Secara internal pun di Papua masih terjadi penolakan-penolakan atas sesama OAP yang menjadi calon kepala daerah di luar wilayah adatnya. Bagaimana kalau OAP marga Mayor, Wamafma, Mambraku dari Raja Ampat mencalonkan diri sebagai kandidat gubernur PBD di masa-masa yang akan datang?

Hari ini siapakah yang berani mengatakan marga Sanoy, Tamima, Arfan, Macap, Mayalibit, termasuk Umlati bukan OAP? Maukah semua anggota MRPB duduk bersama anggota klan tersebut dan melakukan mubahalah (sumpah adat), makan tanah? Siapa yang mati dan siapa yang selamat!

Ke depan para anggota representasi kultural yang duduk di MRP harus diuji wawasan sejarah, sosiologi, antropologi dan ilmu-ilmu sosial lainnya yang baik sebelum ditetapkan sebagai anggota MRP. Jangan asal mewakili suku dan komunitas tertentu saja tapi tidak memiliki pemahaman keilmuan yang luas dan mumpuni.

Pengetahuan tentang Papua dalam berbagai perspektif harus menjadi syarat utama bagi setiap anggota MRP di seluruh tanah Papua. Hal ini penting agar keputusan-keputusan MRP mampu memberi rasa keadilan dan persamaan bagi semua OAP maupun non-OAP di dalam hukum dan pemerintahan.

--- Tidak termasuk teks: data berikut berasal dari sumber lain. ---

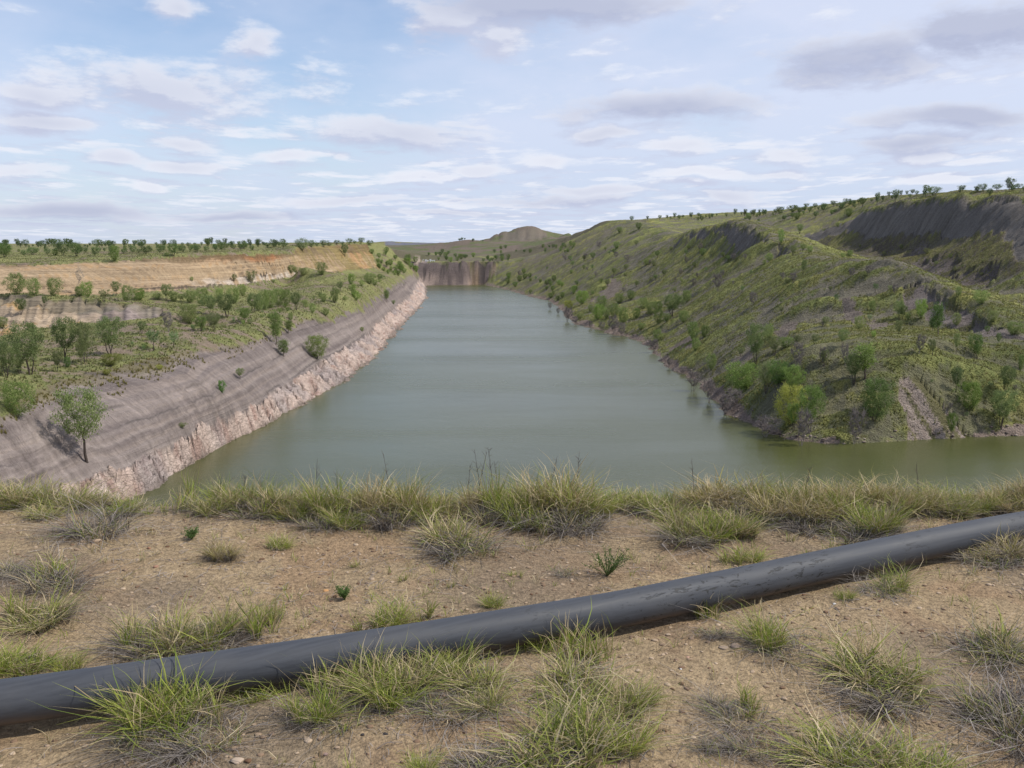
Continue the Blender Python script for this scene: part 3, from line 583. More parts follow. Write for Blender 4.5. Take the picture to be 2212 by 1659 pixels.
class TubeB:
    def __init__(s, n=5): s.V = []; s.F = []; s.C = []; s.n = n
    def add(s, pts, rad, col):
        pts = np.asarray(pts, float); n = s.n; base = len(s.V)
        for i, p in enumerate(pts):
            t = pts[min(i+1, len(pts)-1)]-pts[max(i-1, 0)]; t /= np.linalg.norm(t)+1e-9
            a = np.cross(t, (0.3, 1, 0.1)); a /= np.linalg.norm(a)+1e-9; b = np.cross(t, a)
            for k in range(n):
                w = 2*pi*k/n; s.V.append(p+rad[i]*(cos(w)*a+sin(w)*b)); s.C.append(col)
        for i in range(len(pts)-1):
            for k in range(n):
                q = base+i*n; s.F.append((q+k, q+(k+1) % n, q+n+(k+1) % n, q+n+k))
    def build(s, name, mat, parent): return mesh_obj(name, s.V, s.F, mat, parent, np.array(s.C), smooth=True)

def leaves(centers, radii, per, size, droop, cols, r, elong=2.6):
    """many small leaf blades, in clumps"""
    cs = np.repeat(np.asarray(centers), per, 0); rd = np.repeat(np.asarray(radii), per)
    n = len(cs); d = r.normal(size=(n, 3)); d /= np.linalg.norm(d, axis=1)[:, None]
    p = cs+r.normal(size=(n, 3))*(rd*.55)[:, None]*np.array([1, 1, .85]); p[:, 2] = np.maximum(p[:, 2]-r.random(n)*rd*.5, .01)
    L = r.normal(size=(n, 3)); L[:, 2] -= droop; L /= np.linalg.norm(L, axis=1)[:, None]
    S = np.cross(L, r.normal(size=(n, 3))); S /= np.linalg.norm(S, axis=1)[:, None]+1e-9
    sz = size*(.6+.8*r.random(n))[:, None]; L = L*sz; S = S*sz/elong
    V_ = np.stack([p-L*.5, p+S*.5, p+L*.5, p-S*.5], 1).reshape(-1, 3)
    q = np.arange(4*n).reshape(n, 4)
    t = np.repeat(r.random(len(centers)), per)*.5+r.random(n)*.5
    c = lerp(A(*cols[0]), A(*cols[1]), t); c = np.repeat(c, 4, 0)
    return V_, q, c

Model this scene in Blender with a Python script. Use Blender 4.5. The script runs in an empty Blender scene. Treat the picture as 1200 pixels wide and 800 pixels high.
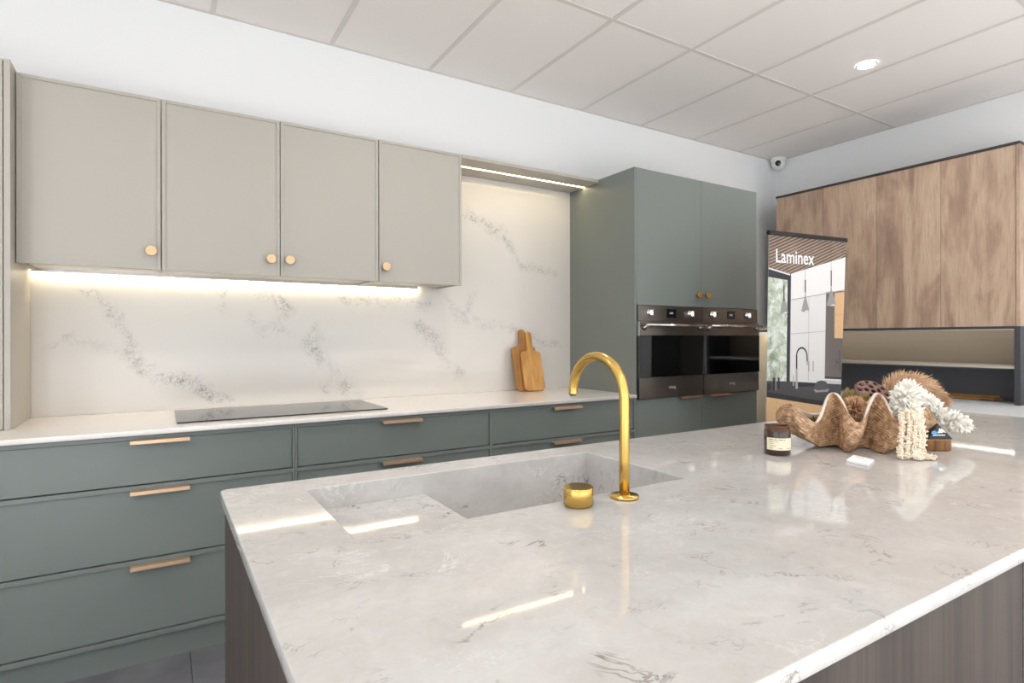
import bpy, bmesh, math, random
from mathutils import Vector, Matrix
R = math.radians
C = bpy.context.scene.collection
SC = bpy.context.scene
random.seed(7)

# ------------------------------------------------------------------ camera
cam = bpy.data.objects.new('camera', bpy.data.cameras.new('camera'))
C.objects.link(cam)
cam.location = (0, 0, 1.2726)
cam.rotation_euler = (R(90), 0, R(-31.846))
cam.rotation_euler = (Matrix.Rotation(R(-31.846), 3, 'Z') @ Matrix.Rotation(R(90), 3, 'X') @ Matrix.Rotation(R(-0.1), 3, 'Z')).to_euler()
cam.data.sensor_width = 36
cam.data.lens = 674.63 / 1200 * 36
cam.data.shift_x = -7.1 / 1200
cam.data.shift_y = -3.5 / 1200
cam.data.clip_start = 0.02
SC.camera = cam

# ------------------------------------------------------------------ world, daylight, exposure
world = bpy.data.worlds.new('world'); SC.world = world
world.use_nodes = True
bg = world.node_tree.nodes['Background']
bg.inputs[0].default_value = (0.86, 0.94, 1.0, 1)
bg.inputs[1].default_value = 2.4
SC.view_settings.view_transform = 'Standard'
SC.view_settings.look = 'None'
SC.view_settings.gamma = 1
SC.view_settings.use_curve_mapping = False
SC.view_settings.exposure = 0.2
SC.cycles.max_bounces = 10
SC.cycles.diffuse_bounces = 7
SC.cycles.glossy_bounces = 5
SC.cycles.transparent_max_bounces = 8
SC.cycles.sample_clamp_indirect = 6
SC.cycles.caustics_reflective = False
SC.cycles.caustics_refractive = False
SC.cycles.use_denoising = True
DOWNLIGHT_W = 4.5
LED_UNDER = 36.0
LED_NICHE = 20.0
LED_RIGHT = 20.0

# added as bounce fill: falls through the added glazing onto the unseen floor
fill_sun = bpy.data.lights.new('fill_sun', 'SUN'); fill_sun.energy = 18.0; fill_sun.angle = R(0.6); fill_sun.color = (0.94, 0.97, 1.0)
so_ = bpy.data.objects.new('fill_sun', fill_sun); C.objects.link(so_)
so_.rotation_euler = Vector((0.12, 0.81, -0.575)).to_track_quat('-Z', 'Y').to_euler()
# portals for daylight through the added, unseen glazing behind the camera
ar = bpy.data.lights.new('added_front_daylight', 'AREA'); ar.shape = 'RECTANGLE'; ar.size = 7.2; ar.size_y = 2.7
ar.cycles.is_portal = True
ao = bpy.data.objects.new('added_front_daylight', ar); C.objects.link(ao)
ao.location = (1.2, -4.47, 1.4); ao.rotation_euler = (R(90), 0, 0)

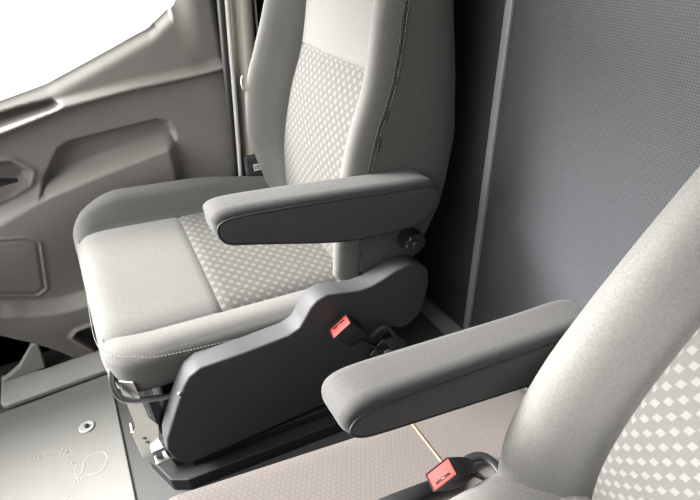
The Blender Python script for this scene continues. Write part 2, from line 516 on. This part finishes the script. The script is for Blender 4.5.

Keputusan-keputusan MRP harus memperkuat fondasi kohesivitas sosial di Papua. Bukan malah melemahkan keragaman sosial orang Papua. Sebab unsur-unsur primordialisme suku bangsa, ras, etnis dan agama di Papua yang beragam itu jika tidak dikelola dengan baik, akan makin menciptakan segregasi sosial yang mengarah pada perpecahan.